• **Task brief**: Locate the word "scene" in the data below, then copy every line that holds it.
# Start of Stored data
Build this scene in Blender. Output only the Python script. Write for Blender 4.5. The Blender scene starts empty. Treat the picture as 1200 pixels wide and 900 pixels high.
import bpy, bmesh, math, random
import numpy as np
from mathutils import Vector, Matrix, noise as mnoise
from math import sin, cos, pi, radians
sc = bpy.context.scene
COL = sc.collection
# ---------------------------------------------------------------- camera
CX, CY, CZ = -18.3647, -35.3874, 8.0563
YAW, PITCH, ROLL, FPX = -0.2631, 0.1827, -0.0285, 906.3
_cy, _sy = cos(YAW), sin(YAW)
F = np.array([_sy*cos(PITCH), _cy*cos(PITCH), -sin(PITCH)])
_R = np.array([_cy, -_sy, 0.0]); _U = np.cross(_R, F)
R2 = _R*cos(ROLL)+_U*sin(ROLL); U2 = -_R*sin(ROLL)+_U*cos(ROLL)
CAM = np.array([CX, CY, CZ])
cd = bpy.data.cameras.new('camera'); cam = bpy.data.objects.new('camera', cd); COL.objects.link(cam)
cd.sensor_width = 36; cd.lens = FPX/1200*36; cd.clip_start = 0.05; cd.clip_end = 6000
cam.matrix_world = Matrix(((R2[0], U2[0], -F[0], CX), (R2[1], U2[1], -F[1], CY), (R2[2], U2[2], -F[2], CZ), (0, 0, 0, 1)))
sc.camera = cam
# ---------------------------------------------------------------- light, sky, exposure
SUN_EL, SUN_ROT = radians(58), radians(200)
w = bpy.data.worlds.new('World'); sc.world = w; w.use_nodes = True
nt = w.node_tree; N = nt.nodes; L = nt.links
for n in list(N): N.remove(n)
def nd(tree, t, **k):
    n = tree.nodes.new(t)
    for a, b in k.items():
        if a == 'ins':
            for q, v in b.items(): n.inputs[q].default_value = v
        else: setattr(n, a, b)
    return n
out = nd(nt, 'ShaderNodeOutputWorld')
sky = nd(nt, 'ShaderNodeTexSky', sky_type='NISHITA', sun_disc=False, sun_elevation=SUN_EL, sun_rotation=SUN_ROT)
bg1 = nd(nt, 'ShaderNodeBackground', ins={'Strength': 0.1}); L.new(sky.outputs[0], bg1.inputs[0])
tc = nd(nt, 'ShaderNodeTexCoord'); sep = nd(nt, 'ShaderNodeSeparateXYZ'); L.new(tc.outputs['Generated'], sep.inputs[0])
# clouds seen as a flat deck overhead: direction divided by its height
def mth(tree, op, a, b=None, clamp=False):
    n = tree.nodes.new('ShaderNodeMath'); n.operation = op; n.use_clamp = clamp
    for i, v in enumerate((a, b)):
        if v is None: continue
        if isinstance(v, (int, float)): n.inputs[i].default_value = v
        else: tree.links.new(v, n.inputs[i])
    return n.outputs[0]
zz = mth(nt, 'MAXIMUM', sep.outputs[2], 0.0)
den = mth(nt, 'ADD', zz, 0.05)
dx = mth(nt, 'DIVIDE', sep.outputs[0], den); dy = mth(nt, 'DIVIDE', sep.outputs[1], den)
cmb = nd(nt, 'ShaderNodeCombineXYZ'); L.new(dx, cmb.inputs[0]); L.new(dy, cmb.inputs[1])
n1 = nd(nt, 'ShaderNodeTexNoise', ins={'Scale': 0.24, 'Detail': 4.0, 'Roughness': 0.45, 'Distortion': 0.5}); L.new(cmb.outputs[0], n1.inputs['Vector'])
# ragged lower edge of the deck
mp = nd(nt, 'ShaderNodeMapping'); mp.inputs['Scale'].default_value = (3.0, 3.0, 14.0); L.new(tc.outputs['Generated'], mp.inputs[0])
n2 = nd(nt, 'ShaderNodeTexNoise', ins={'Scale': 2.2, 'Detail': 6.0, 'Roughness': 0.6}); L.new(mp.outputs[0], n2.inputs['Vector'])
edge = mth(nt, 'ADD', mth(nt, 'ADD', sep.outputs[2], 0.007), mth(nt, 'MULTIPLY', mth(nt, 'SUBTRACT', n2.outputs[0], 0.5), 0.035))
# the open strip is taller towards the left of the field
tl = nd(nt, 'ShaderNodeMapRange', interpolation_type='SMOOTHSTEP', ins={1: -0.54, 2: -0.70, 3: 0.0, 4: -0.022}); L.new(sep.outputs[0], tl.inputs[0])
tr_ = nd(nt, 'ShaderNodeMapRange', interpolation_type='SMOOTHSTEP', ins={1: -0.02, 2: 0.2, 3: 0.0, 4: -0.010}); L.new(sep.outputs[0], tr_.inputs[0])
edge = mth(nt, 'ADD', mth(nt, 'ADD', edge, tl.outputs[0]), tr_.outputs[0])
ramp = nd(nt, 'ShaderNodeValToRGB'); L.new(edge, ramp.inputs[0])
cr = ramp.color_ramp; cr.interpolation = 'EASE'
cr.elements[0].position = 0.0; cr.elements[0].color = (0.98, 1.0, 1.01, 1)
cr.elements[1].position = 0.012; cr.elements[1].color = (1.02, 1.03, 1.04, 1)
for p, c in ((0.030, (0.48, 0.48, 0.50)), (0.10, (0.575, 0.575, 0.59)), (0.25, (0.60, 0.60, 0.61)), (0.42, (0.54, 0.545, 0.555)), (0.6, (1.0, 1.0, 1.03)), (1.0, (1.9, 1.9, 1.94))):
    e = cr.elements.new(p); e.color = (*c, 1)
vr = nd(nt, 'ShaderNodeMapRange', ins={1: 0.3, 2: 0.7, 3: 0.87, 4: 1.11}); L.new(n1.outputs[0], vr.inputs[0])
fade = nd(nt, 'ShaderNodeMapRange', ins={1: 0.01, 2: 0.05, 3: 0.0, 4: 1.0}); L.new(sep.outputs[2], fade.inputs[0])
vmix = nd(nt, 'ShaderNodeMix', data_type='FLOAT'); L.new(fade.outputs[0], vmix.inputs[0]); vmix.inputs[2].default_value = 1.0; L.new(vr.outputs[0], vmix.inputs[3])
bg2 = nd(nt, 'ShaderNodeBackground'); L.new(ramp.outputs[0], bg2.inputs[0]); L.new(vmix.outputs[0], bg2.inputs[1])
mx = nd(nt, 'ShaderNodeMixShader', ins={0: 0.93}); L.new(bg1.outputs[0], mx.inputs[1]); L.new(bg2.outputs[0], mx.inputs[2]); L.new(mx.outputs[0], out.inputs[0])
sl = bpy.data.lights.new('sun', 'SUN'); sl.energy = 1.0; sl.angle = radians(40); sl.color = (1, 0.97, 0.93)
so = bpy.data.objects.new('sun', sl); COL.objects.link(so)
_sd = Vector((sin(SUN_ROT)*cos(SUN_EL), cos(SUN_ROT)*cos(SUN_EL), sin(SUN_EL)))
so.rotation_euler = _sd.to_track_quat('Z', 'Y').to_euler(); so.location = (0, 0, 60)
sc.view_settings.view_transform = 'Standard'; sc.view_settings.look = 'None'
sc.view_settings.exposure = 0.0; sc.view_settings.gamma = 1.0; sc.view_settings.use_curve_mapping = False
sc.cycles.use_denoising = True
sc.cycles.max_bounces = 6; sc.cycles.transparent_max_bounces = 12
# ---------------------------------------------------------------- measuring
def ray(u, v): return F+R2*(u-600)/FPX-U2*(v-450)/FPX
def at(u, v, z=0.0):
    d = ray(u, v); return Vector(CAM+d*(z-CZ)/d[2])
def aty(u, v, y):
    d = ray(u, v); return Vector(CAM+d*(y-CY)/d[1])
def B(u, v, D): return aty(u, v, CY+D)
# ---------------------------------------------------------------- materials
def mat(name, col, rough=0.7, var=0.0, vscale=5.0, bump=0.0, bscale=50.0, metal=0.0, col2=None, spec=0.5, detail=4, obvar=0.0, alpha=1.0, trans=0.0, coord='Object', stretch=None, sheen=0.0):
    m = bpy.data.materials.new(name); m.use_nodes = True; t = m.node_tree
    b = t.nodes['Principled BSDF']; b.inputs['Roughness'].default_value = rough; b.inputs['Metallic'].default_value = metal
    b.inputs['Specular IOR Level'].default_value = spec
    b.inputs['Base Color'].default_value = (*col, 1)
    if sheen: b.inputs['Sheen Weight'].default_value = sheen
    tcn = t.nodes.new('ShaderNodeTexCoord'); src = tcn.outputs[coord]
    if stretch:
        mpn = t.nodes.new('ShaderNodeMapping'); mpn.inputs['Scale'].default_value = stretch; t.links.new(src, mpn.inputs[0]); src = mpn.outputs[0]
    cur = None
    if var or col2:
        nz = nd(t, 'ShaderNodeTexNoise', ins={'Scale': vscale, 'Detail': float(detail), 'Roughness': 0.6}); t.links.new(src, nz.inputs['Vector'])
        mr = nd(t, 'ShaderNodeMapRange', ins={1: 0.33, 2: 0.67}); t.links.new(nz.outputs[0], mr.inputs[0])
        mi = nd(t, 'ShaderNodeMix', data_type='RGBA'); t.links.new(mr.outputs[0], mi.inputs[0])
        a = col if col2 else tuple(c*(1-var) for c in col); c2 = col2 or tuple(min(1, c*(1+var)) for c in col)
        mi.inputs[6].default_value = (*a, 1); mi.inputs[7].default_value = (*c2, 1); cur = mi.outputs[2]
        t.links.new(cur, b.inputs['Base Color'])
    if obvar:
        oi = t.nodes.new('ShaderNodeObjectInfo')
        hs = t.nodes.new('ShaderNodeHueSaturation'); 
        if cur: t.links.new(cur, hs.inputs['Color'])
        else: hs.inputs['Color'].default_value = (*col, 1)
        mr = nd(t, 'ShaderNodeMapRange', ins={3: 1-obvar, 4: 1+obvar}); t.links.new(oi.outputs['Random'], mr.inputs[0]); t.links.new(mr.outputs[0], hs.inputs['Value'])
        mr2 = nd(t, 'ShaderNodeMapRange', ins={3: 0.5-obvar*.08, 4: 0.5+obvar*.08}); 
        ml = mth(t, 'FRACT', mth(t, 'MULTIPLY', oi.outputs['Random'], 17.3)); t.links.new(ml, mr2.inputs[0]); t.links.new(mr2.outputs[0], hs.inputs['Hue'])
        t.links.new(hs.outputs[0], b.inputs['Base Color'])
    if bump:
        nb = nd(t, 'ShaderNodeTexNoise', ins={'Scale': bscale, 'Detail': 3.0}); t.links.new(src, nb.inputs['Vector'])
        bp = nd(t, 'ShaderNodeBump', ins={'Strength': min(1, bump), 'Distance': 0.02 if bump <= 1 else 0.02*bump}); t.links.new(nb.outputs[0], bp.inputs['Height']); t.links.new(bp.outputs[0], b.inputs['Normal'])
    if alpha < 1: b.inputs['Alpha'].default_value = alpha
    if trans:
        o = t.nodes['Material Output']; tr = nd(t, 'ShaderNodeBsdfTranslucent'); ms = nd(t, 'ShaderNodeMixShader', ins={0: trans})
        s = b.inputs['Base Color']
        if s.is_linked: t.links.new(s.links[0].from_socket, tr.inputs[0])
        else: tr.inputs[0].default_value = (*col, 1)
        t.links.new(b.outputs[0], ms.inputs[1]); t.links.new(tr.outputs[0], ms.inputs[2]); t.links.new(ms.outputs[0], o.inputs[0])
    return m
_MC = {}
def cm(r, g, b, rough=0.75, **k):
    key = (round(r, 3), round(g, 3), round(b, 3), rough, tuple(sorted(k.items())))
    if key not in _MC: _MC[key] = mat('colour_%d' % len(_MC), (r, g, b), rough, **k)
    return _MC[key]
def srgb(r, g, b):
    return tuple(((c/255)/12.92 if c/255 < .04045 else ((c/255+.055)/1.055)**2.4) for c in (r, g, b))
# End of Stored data
• **Final answer**:
Build this scene in Blender. Output only the Python script. Write for Blender 4.5. The Blender scene starts empty. Treat the picture as 1200 pixels wide and 900 pixels high.
sc = bpy.context.scene